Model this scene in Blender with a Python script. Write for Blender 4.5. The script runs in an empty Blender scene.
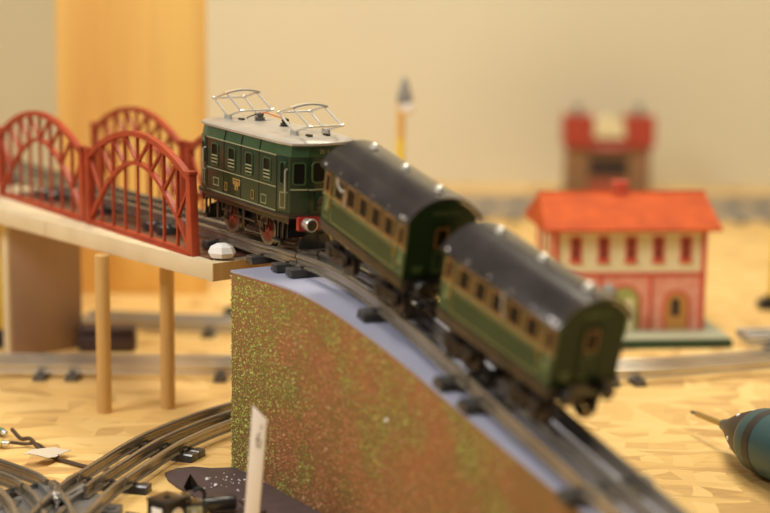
import bpy, bmesh, math, random
import numpy as np
from mathutils import Vector, Matrix
random.seed(7)
K = 0.001                      # everything below is written in millimetres
C = bpy.context.scene.collection
R = math.radians
V = Vector

# ------------------------------------------------------------------ materials
def mat(name, col, rough=.5, metal=0., col2=None, nscale=30., detail=4., bump=0., bscale=200., coat=0., stretch=(1,1,1), fac=(.35,.65), emit=None, spec=.5, trans=0.):
    m = bpy.data.materials.new(name); m.use_nodes = True
    nt = m.node_tree; b = nt.nodes['Principled BSDF']
    b.inputs['Base Color'].default_value = (*col, 1)
    b.inputs['Roughness'].default_value = rough
    b.inputs['Metallic'].default_value = metal
    b.inputs['Coat Weight'].default_value = coat
    b.inputs['Coat Roughness'].default_value = .15
    b.inputs['Specular IOR Level'].default_value = spec
    b.inputs['Transmission Weight'].default_value = trans
    if emit:
        b.inputs['Emission Color'].default_value = (*emit[:3], 1); b.inputs['Emission Strength'].default_value = emit[3]
    if col2 is not None or bump:
        tc = nt.nodes.new('ShaderNodeTexCoord'); mp = nt.nodes.new('ShaderNodeMapping')
        mp.inputs['Scale'].default_value = stretch
        nt.links.new(tc.outputs['Object'], mp.inputs['Vector'])
    if col2 is not None:
        n = nt.nodes.new('ShaderNodeTexNoise'); n.inputs['Scale'].default_value = nscale; n.inputs['Detail'].default_value = detail
        nt.links.new(mp.outputs['Vector'], n.inputs['Vector'])
        r = nt.nodes.new('ShaderNodeValToRGB')
        r.color_ramp.elements[0].position = fac[0]; r.color_ramp.elements[0].color = (*col, 1)
        r.color_ramp.elements[1].position = fac[1]; r.color_ramp.elements[1].color = (*col2, 1)
        nt.links.new(n.outputs['Fac'], r.inputs['Fac']); nt.links.new(r.outputs['Color'], b.inputs['Base Color'])
    if bump:
        n2 = nt.nodes.new('ShaderNodeTexNoise'); n2.inputs['Scale'].default_value = bscale; n2.inputs['Detail'].default_value = 3
        nt.links.new(mp.outputs['Vector'], n2.inputs['Vector'])
        bp = nt.nodes.new('ShaderNodeBump'); bp.inputs['Strength'].default_value = bump; bp.inputs['Distance'].default_value = .001
        nt.links.new(n2.outputs['Fac'], bp.inputs['Height']); nt.links.new(bp.outputs['Normal'], b.inputs['Normal'])
    return m

def osb(name):
    """pressed strand board: overlapping elongated chips, each with its own tone"""
    m = bpy.data.materials.new(name); m.use_nodes = True
    nt = m.node_tree; b = nt.nodes['Principled BSDF']; b.inputs['Roughness'].default_value = .62
    tc = nt.nodes.new('ShaderNodeTexCoord'); cols = []
    wn = nt.nodes.new('ShaderNodeTexNoise'); wn.inputs['Scale'].default_value = 9; wn.inputs['Detail'].default_value = 2
    nt.links.new(tc.outputs['Object'], wn.inputs['Vector'])
    for rot, sc in ((.5, (16, 60, 1)), (-.9, (55, 17, 1)), (1.3, (22, 70, 1))):
        mp = nt.nodes.new('ShaderNodeMapping'); mp.inputs['Rotation'].default_value = (0, 0, rot); mp.inputs['Scale'].default_value = sc
        ad = nt.nodes.new('ShaderNodeVectorMath'); ad.operation = 'MULTIPLY_ADD'; ad.inputs[1].default_value = (.05, .05, 0)
        nt.links.new(wn.outputs['Color'], ad.inputs[0]); nt.links.new(tc.outputs['Object'], ad.inputs[2])
        nt.links.new(ad.outputs['Vector'], mp.inputs['Vector'])
        v = nt.nodes.new('ShaderNodeTexVoronoi'); v.voronoi_dimensions = '2D'; v.inputs['Scale'].default_value = 1
        nt.links.new(mp.outputs['Vector'], v.inputs['Vector'])
        sp = nt.nodes.new('ShaderNodeSeparateColor'); nt.links.new(v.outputs['Color'], sp.inputs['Color']); cols.append(sp)
    mx = nt.nodes.new('ShaderNodeMix'); mx.data_type = 'FLOAT'
    gt = nt.nodes.new('ShaderNodeMath'); gt.operation = 'GREATER_THAN'; gt.inputs[1].default_value = .5
    nt.links.new(cols[2].outputs['Green'], gt.inputs[0])
    nt.links.new(gt.outputs[0], mx.inputs['Factor']); nt.links.new(cols[0].outputs['Red'], mx.inputs['A']); nt.links.new(cols[1].outputs['Red'], mx.inputs['B'])
    gr = nt.nodes.new('ShaderNodeTexNoise'); gr.inputs['Scale'].default_value = 1; gr.inputs['Detail'].default_value = 5
    mg = nt.nodes.new('ShaderNodeMapping'); mg.inputs['Scale'].default_value = (40, 300, 1); mg.inputs['Rotation'].default_value = (0, 0, .5)
    nt.links.new(tc.outputs['Object'], mg.inputs['Vector']); nt.links.new(mg.outputs['Vector'], gr.inputs['Vector'])
    m2 = nt.nodes.new('ShaderNodeMix'); m2.data_type = 'FLOAT'; m2.inputs['Factor'].default_value = .45
    nt.links.new(mx.outputs['Result'], m2.inputs['A']); nt.links.new(gr.outputs['Fac'], m2.inputs['B'])
    r = nt.nodes.new('ShaderNodeValToRGB'); e = r.color_ramp.elements
    e[0].position = .12; e[0].color = (.50, .275, .095, 1); e[1].position = .85; e[1].color = (.89, .62, .25, 1)
    x = e.new(.42); x.color = (.77, .50, .17, 1); x = e.new(.6); x.color = (.83, .55, .20, 1)
    nt.links.new(m2.outputs['Result'], r.inputs['Fac']); nt.links.new(r.outputs['Color'], b.inputs['Base Color'])
    bp = nt.nodes.new('ShaderNodeBump'); bp.inputs['Strength'].default_value = .25; bp.inputs['Distance'].default_value = .0008
    nt.links.new(m2.outputs['Result'], bp.inputs['Height']); nt.links.new(bp.outputs['Normal'], b.inputs['Normal'])
    return m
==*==
Given instruction: List all lines where "with" occurs.

Full response:
Model this scene in Blender with a Python script. Write for Blender 4.5. The script runs in an empty Blender scene.
    """pressed strand board: overlapping elongated chips, each with its own tone"""